Many U.S. tech companies have operations outside the U.S. that help them argue their products are exempt. Chipmakers run design bureaus around the world to support 24-hour development cycles and many have outsourced manufacturing to Asian contractors. But if the de minimis threshold rises to 90%, the industry will struggle to keep slipping through this loophole.

“We respectfully request the Administration refrain from pursuing these regulatory changes and consider carefully the potentially significant harms they would cause,” John Neuffer, president of the Semiconductor Industry Association, wrote in a Dec. 5 letter to Ross at the Commerce Department.
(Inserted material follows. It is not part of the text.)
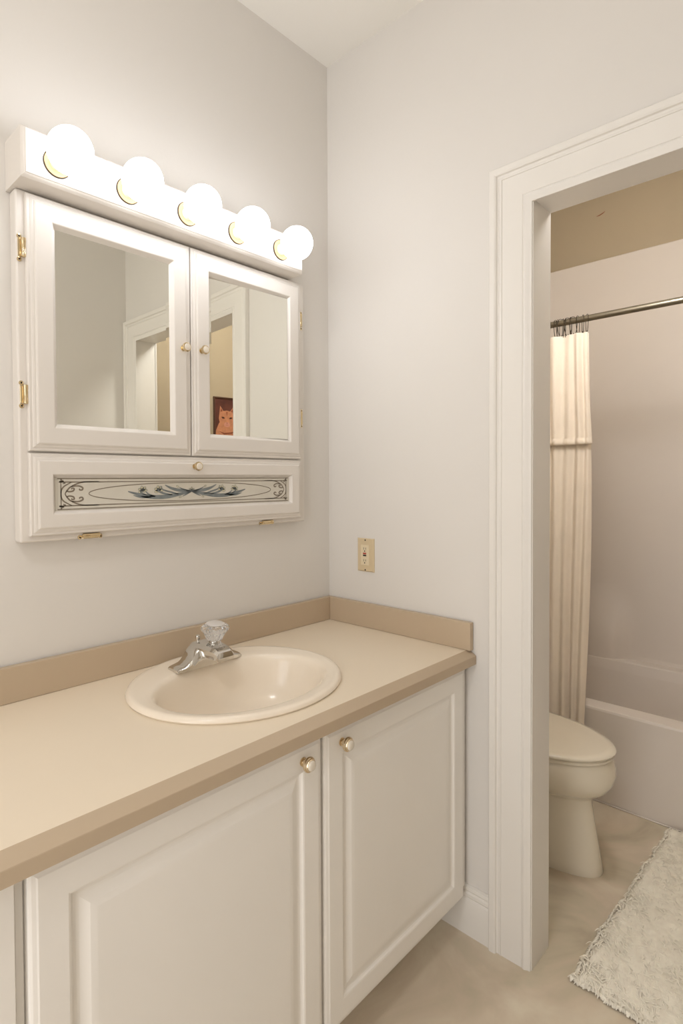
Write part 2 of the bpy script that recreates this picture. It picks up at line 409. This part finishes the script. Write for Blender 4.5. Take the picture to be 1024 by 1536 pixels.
# ------------------------------------------------------------------ mirrored wall cabinet
CY0, CY1, CZ0, CZ1 = -1.038, -.158, 1.178, 1.9493
mc = thing('medicine_cabinet', (.02, -.6, CZ0), 'white wall cabinet with two mirror doors above the basin', 'cabinet')
bm = bmesh.new()
box(bm, .0, .037, CY0, CY1, CZ0, CZ1, .005, 3)
link('cabinet_box', bm, M_cab, mc, smooth=True, angle=30)
MDP = [(0, 0), (0, .010), (.002, .0122), (.007, .0128), (.0085, .0146), (.012, .0158), (.0145, .0160), (.0155, .0185), (.0185, .0200), (.050, .0200), (.0515, .0200), (.0535, .0190), (.0620, .0080), (.0625, .0005)]
def hinge(cy_, cz_, vert=True, parent=None, s=1):
    bm = bmesh.new(); L = .021
    if vert:
        a = (0, 0, 1)
        lathe(bm, [(-L, .003), (-L + .001, .0052), (-L + .010, .0052), (-L + .011, .0048), (L - .011, .0048), (L - .010, .0052), (L - .001, .0052), (L, .003)], (.0445, cy_, cz_), a, 16)
        yy = sorted((cy_, cy_ - s * .010)); box(bm, .0370, .0400, yy[0], yy[1], cz_ - L + .002, cz_ + L - .002, .0006, 1)
        for q in (-1, 1):
            lathe(bm, [(0, .0052), (.0015, .0050), (.0022, .0030)], (.0372, cy_ - s * .007, cz_ + q * (L + .004)), (1, 0, 0), 14)
            lathe(bm, [(0, .0020), (.0004, .0020)], (.0394, cy_ - s * .007, cz_ + q * (L + .004)), (1, 0, 0), 8, mi=1)
    else:
        a = (0, 1, 0)
        lathe(bm, [(-L, .003), (-L + .001, .0052), (-L + .010, .0052), (-L + .011, .0048), (L - .011, .0048), (L - .010, .0052), (L - .001, .0052), (L, .003)], (.0445, cy_, cz_), a, 16)
        box(bm, .0370, .0400, cy_ - L + .002, cy_ + L - .002, cz_ - .008, cz_, .0006, 1)
        for q in (-1, 1):
            lathe(bm, [(0, .0052), (.0015, .0050), (.0022, .0030)], (.0372, cy_ + q * (L + .004), cz_ - .004), (1, 0, 0), 14)
            lathe(bm, [(0, .0020), (.0004, .0020)], (.0394, cy_ + q * (L + .004), cz_ - .004), (1, 0, 0), 8, mi=1)
    link('hinge', bm, [M_brass, M_dark], parent, smooth=True, angle=35)
def cknob(y, z, parent):
    bm = bmesh.new()
    lathe(bm, [(0, .0080), (.0015, .0080), (.003, .0045), (.010, .0040), (.012, .0070), (.0135, .0112), (.0165, .0125), (.0195, .0118), (.0205, .0095)], (.0575, y, z), (1, 0, 0), 28)
    k = link('knob', bm, M_brass, parent, smooth=True, angle=40)
    bm = bmesh.new()
    lathe(bm, [(.0203, .0092), (.0225, .0082), (.0235, .005), (.0238, .0005)], (.0575, y, z), (1, 0, 0), 24)
    link('knob_cap', bm, M_knobcap, parent, smooth=True, angle=40)
def mdoor(y0, y1, z0, z1, ky, kz, hy, hs, tilt_z, tilt_y):
    bm = bmesh.new()
    sweep_rect(bm, y0, y1, z0, z1, MDP, TFX(.0375), fill=True)
    d = link('door', bm, M_cab, mc, smooth=True, angle=12)
    # bevelled mirror glass resting in the rebate
    a0, a1, b0, b1 = y0 + .0615, y1 - .0615, z0 + .0535, z1 - .0535
    a0, a1, b0, b1 = y0 + .0605, y1 - .0605, z0 + .0605, z1 - .0605
    bm = bmesh.new(); cy_, cz_ = (a0 + a1) / 2, (b0 + b1) / 2; bev = .0005 if hs < 0 else .0001
    tf = lambda u, v, h: (.0375 + .0078 + h + (u - cy_) * tilt_z + (v - cz_) * tilt_y, u, v)
    vs = [[bm.verts.new(tf(u, v, h)) for v in (b0, b1)] for u, h in ((a0, 0), (a0 + .011, bev), (a1 - .011, bev), (a1, 0))]
    for q in range(3): bm.faces.new((vs[q][0], vs[q + 1][0], vs[q + 1][1], vs[q][1]))
    g = link('mirror', bm, M_mirror, d); g['label'] = 'bevelled mirror glass'
    cknob(ky, kz, d)
    for hz in (1.8215, 1.5035) if hs > 0 else (1.8285, 1.5130): hinge(hy, hz, True, d, hs)
    return d
mdoor(-1.0205, -.6035, 1.3805, 1.9410, -.6310, 1.6645, -1.0245, 1, 0.0, .0)
mdoor(-.6000, -.1850, 1.3805, 1.9410, -.5722, 1.6665, -.1800, -1, .040, .0)
# drop-down front with painted glass
LDP = [(0, 0), (0, .010), (.002, .0122), (.007, .0128), (.0085, .0146), (.012, .0158), (.0145, .0160), (.0155, .0185), (.0185, .0200), (.0455, .0200), (.0475, .0190), (.0520, .0120), (.0530, .0100)]
bm = bmesh.new()
sweep_rect(bm, -1.0205, -.1860, 1.1925, 1.3760, LDP, TFX(.0375), fill=True)
ld = link('flap_door', bm, M_cab, mc, smooth=True, angle=12)
PY0, PY1, PZ0, PZ1 = -.9665, -.2400, 1.2465, 1.3220
PW, PH = PY1 - PY0, PZ1 - PZ0
pbm = bmesh.new(); box(pbm, .0470, .0484, PY0, PY1, PZ0, PZ1)
MI = [0]
# artwork in millimetres from the panel centre
def rib(bm, pts, wd, h=.0488, close=False):
    pts = [Vector((p[0], p[1])) for p in pts]; n = len(pts); V = []
    for i, p in enumerate(pts):
        a = pts[(i - 1) % n] if (close or i > 0) else p; c = pts[(i + 1) % n] if (close or i < n - 1) else p
        d = (c - a).normalized(); nn = Vector((-d.y, d.x)); ww = (wd[i] if isinstance(wd, list) else wd) / 2
        V.append([bm.verts.new((h, (PY0 + PY1) / 2 + q.x / 1000, (PZ0 + PZ1) / 2 + q.y / 1000)) for q in (p + nn * ww, p - nn * ww)])
    for i in range(n if close else n - 1):
        j = (i + 1) % n
        bm.faces.new((V[i][0], V[j][0], V[j][1], V[i][1])).material_index = MI[0]
def spline(P, k=10):
    out = []
    P = [P[0]] + list(P) + [P[-1]]
    for i in range(1, len(P) - 2):
        p0, p1, p2, p3 = [Vector(q) for q in P[i - 1:i + 3]]
        for t in [j / k for j in range(k)]:
            out.append(.5 * ((2 * p1) + (-p0 + p2) * t + (2 * p0 - 5 * p1 + 4 * p2 - p3) * t * t + (-p0 + 3 * p1 - 3 * p2 + p3) * t ** 3))
    out.append(Vector(P[-1])); return out
def taper(n, w, e=.3): return [w * (e + (1 - e) * math.sin(math.pi * (i / (n - 1)) ** .8)) for i in range(n)]
bm = pbm; MI[0] = 1
HWm, HHm = PW * 500, PH * 500
a, b_ = HWm - 5, HHm - 2.5
rib(bm, [(-a, -b_), (a, -b_), (a, b_), (-a, b_)], 2.4, close=True)
for sx in (-1, 1):
    rib(bm, [(sx * (a - 8), -b_ + 1), (sx * (a - 8), b_ - 1)], 2.2)
    for sy in (-1, 1):
        S = lambda *pts: [(sx * p[0], sy * p[1]) for p in spline(pts)]
        X = a - 8
        for pts, wv in ((((X, b_ - 1), (X - 6, b_ - 6), (X - 26, b_ - 8), (0, b_ - 7.5)), 1.5),
                        (((X, 0), (X - 1, 9), (X - 8, 18), (X - 25, b_ - 8)), 1.7),
                        (((X - 9, 0), (X - 14, 8), (X - 24, 17), (X - 50, b_ - 8.5), (X - 90, b_ - 7.5)), 1.8),
                        (((X - 12, 7), (X - 19, 5), (X - 28, 7), (X - 30, 12), (X - 25, 13), (X - 24, 10)), 2.0),
                        (((X - 24, 17), (X - 40, 18), (X - 50, 14), (X - 49, 9), (X - 43, 9), (X - 43, 12)), 2.0),
                        (((X - 4, b_ - 12), (X - 10, b_ - 10), (X - 5, b_ - 8.5)), 1.1)):
            s_ = S(*pts); rib(bm, s_, taper(len(s_), wv * 1.9, .6))
rib(bm, [((HWm - 78) * math.cos(t) , (HHm - 13.5) * math.sin(t)) for t in [2 * math.pi * i / 120 for i in range(120)]], 2.1, close=True)
MI[0] = 2
for sx in (-1, 1):
    S = lambda *pts: [(sx * p[0], p[1]) for p in spline(pts)]
    for pts, wv in ((((0, 0), (40, -7), (85, -13), (130, -11), (165, -3), (186, 3)), 7), (((0, 1), (35, 3), (62, 9), (82, 18)), 5.5),
                    (((60, -8), (85, -4), (100, 2), (104, 7)), 3.6), (((110, -12), (128, -6), (138, 2)), 3.2), (((120, -12), (150, -12), (172, -7)), 3.4),
                    (((40, -7), (64, -1), (88, 6), (94, 16)), 3), (((0, 0), (18, -8), (30, -13)), 2.4), (((0, 0), (26, 6), (40, 12)), 2.2), (((132, -8), (150, -1), (152, 6)), 2.4)):
        s_ = S(*pts); rib(bm, s_, taper(len(s_), wv * 1.5, .2), .0489)
bmp = bmo = pbm
def petal(cx, cy, r, ang, el=1.7):
    pts = []
    for i in range(20):
        t = 2 * math.pi * i / 20; u, v = r * el * math.cos(t) + r * el, r * math.sin(t) * (1 - .25 * math.cos(t))
        pts.append((cx + u * math.cos(ang) - v * math.sin(ang), cy + u * math.sin(ang) + v * math.cos(ang)))
    vs = [bmp.verts.new((.0486, (PY0 + PY1) / 2 + p[0] / 1000, (PZ0 + PZ1) / 2 + p[1] / 1000)) for p in pts]
    bmp.faces.new(vs).material_index = 3; rib(bmo, pts, .9, .0490, close=True)
for sx in (-1, 1):
    for cx, cy, s_ in ((100, 4, 1.0), (146, 4, .95)):
        for ang in (20, 75, 130, 175, -20):
            aa = math.radians(ang); 
            if sx < 0: aa = math.pi - aa
            petal(sx * cx, cy, 4.0 * s_, aa)
    petal(sx * 33, -13, 2.2, math.radians(-25 if sx > 0 else 205)); petal(sx * 41, 12, 2.2, math.radians(30 if sx > 0 else 150))
for ang in (35, 90, 145, 0, 180): petal(0, 2, 2.9, math.radians(ang))
pan = link('painted_panel', pbm, [M_panel, M_line, M_leaf, M_petal], ld); pan['label'] = 'glass panel painted with scrollwork and lilies'
cknob(-.5975, 1.3515, ld)
for hy in (-.882, -.326): hinge(hy, 1.1855, False, ld)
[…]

The U.S. government may publish the changes as final rules, not as a proposal that allows input from the industry and other stakeholders, added Neuffer, while imploring the administration not to pursue that approach.

The tech companies argue that a tougher Huawei ban only harms the U.S: Many of the components they supply to Huawei can be obtained elsewhere, so U.S. companies would lose sales to overseas rivals.

“Over the long term, companies in the U.S. would be forced to reduce investment in the research needed to maintain U.S. technology leadership, ultimately degrading the innovation that contributes to our economic leadership and national security,” Neuffer wrote.

U.S. tech companies have already struggled to comply with the original Huawei ban, while keeping access to the Chinese market, the largest in the world. The government in Beijing has threatened to retaliate against companies that stop supporting Huawei, a national champion and a top maker of telecom gear and smartphones.

In November, the Commerce Department said it started approving some applications for licenses to do business with Huawei, while rejecting others. It characterized the approvals as “narrow.” Microsoft Corp. got a license. It’s unclear which other companies got approved and how the decisions were made.